→ TASK STATEMENT:
Copy each line below without leaving any out.

[Scripts that build scenes]
——————
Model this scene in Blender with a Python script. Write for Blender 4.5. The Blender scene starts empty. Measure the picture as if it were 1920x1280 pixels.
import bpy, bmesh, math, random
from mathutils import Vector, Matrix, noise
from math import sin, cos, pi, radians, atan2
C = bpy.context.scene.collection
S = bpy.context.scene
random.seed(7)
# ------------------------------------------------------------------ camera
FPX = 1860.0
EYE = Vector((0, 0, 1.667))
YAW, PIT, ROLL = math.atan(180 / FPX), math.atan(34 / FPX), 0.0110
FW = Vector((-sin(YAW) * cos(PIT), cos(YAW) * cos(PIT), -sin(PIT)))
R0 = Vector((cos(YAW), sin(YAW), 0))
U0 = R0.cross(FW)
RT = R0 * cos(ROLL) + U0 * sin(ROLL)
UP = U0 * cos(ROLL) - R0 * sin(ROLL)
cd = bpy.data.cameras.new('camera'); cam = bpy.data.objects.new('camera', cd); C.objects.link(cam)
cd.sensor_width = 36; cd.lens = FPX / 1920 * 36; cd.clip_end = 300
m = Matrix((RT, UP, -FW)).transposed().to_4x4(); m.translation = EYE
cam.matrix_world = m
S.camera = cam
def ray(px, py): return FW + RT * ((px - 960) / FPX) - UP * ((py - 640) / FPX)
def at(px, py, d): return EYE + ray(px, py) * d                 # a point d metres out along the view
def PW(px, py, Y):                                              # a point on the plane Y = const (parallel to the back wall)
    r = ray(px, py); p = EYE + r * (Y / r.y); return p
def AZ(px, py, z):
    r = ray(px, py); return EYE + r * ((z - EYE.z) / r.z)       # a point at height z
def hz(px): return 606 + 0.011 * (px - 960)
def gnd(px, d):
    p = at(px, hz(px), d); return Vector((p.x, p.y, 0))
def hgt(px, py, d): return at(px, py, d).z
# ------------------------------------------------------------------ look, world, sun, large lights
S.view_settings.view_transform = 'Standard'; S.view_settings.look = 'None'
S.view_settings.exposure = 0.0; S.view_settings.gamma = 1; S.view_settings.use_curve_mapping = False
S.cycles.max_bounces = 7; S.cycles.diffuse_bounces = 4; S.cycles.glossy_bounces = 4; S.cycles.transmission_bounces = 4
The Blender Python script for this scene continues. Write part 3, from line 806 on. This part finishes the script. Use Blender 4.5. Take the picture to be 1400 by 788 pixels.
——————
→ TASK RESPONSE:
Model this scene in Blender with a Python script. Write for Blender 4.5. The Blender scene starts empty. Measure the picture as if it were 1920x1280 pixels.
import bpy, bmesh, math, random
from mathutils import Vector, Matrix, noise
from math import sin, cos, pi, radians, atan2
C = bpy.context.scene.collection
S = bpy.context.scene
random.seed(7)
# ------------------------------------------------------------------ camera
FPX = 1860.0
EYE = Vector((0, 0, 1.667))
YAW, PIT, ROLL = math.atan(180 / FPX), math.atan(34 / FPX), 0.0110
FW = Vector((-sin(YAW) * cos(PIT), cos(YAW) * cos(PIT), -sin(PIT)))
R0 = Vector((cos(YAW), sin(YAW), 0))
U0 = R0.cross(FW)
RT = R0 * cos(ROLL) + U0 * sin(ROLL)
UP = U0 * cos(ROLL) - R0 * sin(ROLL)
cd = bpy.data.cameras.new('camera'); cam = bpy.data.objects.new('camera', cd); C.objects.link(cam)
cd.sensor_width = 36; cd.lens = FPX / 1920 * 36; cd.clip_end = 300
m = Matrix((RT, UP, -FW)).transposed().to_4x4(); m.translation = EYE
cam.matrix_world = m
S.camera = cam
def ray(px, py): return FW + RT * ((px - 960) / FPX) - UP * ((py - 640) / FPX)
def at(px, py, d): return EYE + ray(px, py) * d                 # a point d metres out along the view
def PW(px, py, Y):                                              # a point on the plane Y = const (parallel to the back wall)
    r = ray(px, py); p = EYE + r * (Y / r.y); return p
def AZ(px, py, z):
    r = ray(px, py); return EYE + r * ((z - EYE.z) / r.z)       # a point at height z
def hz(px): return 606 + 0.011 * (px - 960)
def gnd(px, d):
    p = at(px, hz(px), d); return Vector((p.x, p.y, 0))
def hgt(px, py, d): return at(px, py, d).z
# ------------------------------------------------------------------ look, world, sun, large lights
S.view_settings.view_transform = 'Standard'; S.view_settings.look = 'None'
S.view_settings.exposure = 0.0; S.view_settings.gamma = 1; S.view_settings.use_curve_mapping = False
S.cycles.max_bounces = 7; S.cycles.diffuse_bounces = 4; S.cycles.glossy_bounces = 4; S.cycles.transmission_bounces = 4
The Blender Python script for this scene continues. Write part 3, from line 806 on. This part finishes the script. Use Blender 4.5. Take the picture to be 1400 by 788 pixels.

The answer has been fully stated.